= PROVIDED MATERIAL =
◇ ◇ ◇

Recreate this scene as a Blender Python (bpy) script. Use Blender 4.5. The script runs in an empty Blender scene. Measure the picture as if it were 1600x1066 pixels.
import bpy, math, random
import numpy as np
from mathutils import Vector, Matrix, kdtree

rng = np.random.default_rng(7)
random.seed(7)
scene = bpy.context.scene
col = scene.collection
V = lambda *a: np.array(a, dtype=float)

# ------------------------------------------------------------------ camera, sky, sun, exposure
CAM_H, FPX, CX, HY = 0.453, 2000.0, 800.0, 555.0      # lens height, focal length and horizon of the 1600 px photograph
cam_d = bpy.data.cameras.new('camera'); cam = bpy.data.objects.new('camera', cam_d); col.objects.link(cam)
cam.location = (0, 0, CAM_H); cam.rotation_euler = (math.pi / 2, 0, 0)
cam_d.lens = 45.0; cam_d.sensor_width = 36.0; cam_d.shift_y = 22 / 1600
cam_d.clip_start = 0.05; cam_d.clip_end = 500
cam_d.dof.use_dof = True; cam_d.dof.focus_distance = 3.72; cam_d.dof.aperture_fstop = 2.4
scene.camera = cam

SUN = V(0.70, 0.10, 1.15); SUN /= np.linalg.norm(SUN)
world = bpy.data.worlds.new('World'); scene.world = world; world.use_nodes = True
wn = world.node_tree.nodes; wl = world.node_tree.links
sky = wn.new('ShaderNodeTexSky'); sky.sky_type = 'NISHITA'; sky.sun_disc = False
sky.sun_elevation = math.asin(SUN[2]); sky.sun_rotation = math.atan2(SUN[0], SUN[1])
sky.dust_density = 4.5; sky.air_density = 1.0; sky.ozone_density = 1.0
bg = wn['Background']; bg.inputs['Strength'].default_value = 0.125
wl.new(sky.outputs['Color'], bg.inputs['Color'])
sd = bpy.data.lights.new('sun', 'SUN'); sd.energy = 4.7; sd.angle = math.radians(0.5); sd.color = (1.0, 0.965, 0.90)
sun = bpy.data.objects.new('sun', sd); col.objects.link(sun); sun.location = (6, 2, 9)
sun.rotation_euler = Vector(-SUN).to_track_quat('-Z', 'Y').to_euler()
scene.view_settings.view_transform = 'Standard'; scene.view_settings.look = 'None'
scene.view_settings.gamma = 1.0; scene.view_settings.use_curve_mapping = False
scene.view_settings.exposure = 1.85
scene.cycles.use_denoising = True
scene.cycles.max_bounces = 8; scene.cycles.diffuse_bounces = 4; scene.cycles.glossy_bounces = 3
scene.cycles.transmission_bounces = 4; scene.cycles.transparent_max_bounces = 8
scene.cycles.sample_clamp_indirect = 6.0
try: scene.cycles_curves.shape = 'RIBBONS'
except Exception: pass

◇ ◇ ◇

= YOUR TASK =
Reproduce the data, keeping every line exactly the same.

= WRITTEN RESPONSE =
Recreate this scene as a Blender Python (bpy) script. Use Blender 4.5. The script runs in an empty Blender scene. Measure the picture as if it were 1600x1066 pixels.
import bpy, math, random
import numpy as np
from mathutils import Vector, Matrix, kdtree

rng = np.random.default_rng(7)
random.seed(7)
scene = bpy.context.scene
col = scene.collection
V = lambda *a: np.array(a, dtype=float)

# ------------------------------------------------------------------ camera, sky, sun, exposure
CAM_H, FPX, CX, HY = 0.453, 2000.0, 800.0, 555.0      # lens height, focal length and horizon of the 1600 px photograph
cam_d = bpy.data.cameras.new('camera'); cam = bpy.data.objects.new('camera', cam_d); col.objects.link(cam)
cam.location = (0, 0, CAM_H); cam.rotation_euler = (math.pi / 2, 0, 0)
cam_d.lens = 45.0; cam_d.sensor_width = 36.0; cam_d.shift_y = 22 / 1600
cam_d.clip_start = 0.05; cam_d.clip_end = 500
cam_d.dof.use_dof = True; cam_d.dof.focus_distance = 3.72; cam_d.dof.aperture_fstop = 2.4
scene.camera = cam

SUN = V(0.70, 0.10, 1.15); SUN /= np.linalg.norm(SUN)
world = bpy.data.worlds.new('World'); scene.world = world; world.use_nodes = True
wn = world.node_tree.nodes; wl = world.node_tree.links
sky = wn.new('ShaderNodeTexSky'); sky.sky_type = 'NISHITA'; sky.sun_disc = False
sky.sun_elevation = math.asin(SUN[2]); sky.sun_rotation = math.atan2(SUN[0], SUN[1])
sky.dust_density = 4.5; sky.air_density = 1.0; sky.ozone_density = 1.0
bg = wn['Background']; bg.inputs['Strength'].default_value = 0.125
wl.new(sky.outputs['Color'], bg.inputs['Color'])
sd = bpy.data.lights.new('sun', 'SUN'); sd.energy = 4.7; sd.angle = math.radians(0.5); sd.color = (1.0, 0.965, 0.90)
sun = bpy.data.objects.new('sun', sd); col.objects.link(sun); sun.location = (6, 2, 9)
sun.rotation_euler = Vector(-SUN).to_track_quat('-Z', 'Y').to_euler()
scene.view_settings.view_transform = 'Standard'; scene.view_settings.look = 'None'
scene.view_settings.gamma = 1.0; scene.view_settings.use_curve_mapping = False
scene.view_settings.exposure = 1.85
scene.cycles.use_denoising = True
scene.cycles.max_bounces = 8; scene.cycles.diffuse_bounces = 4; scene.cycles.glossy_bounces = 3
scene.cycles.transmission_bounces = 4; scene.cycles.transparent_max_bounces = 8
scene.cycles.sample_clamp_indirect = 6.0
try: scene.cycles_curves.shape = 'RIBBONS'
except Exception: pass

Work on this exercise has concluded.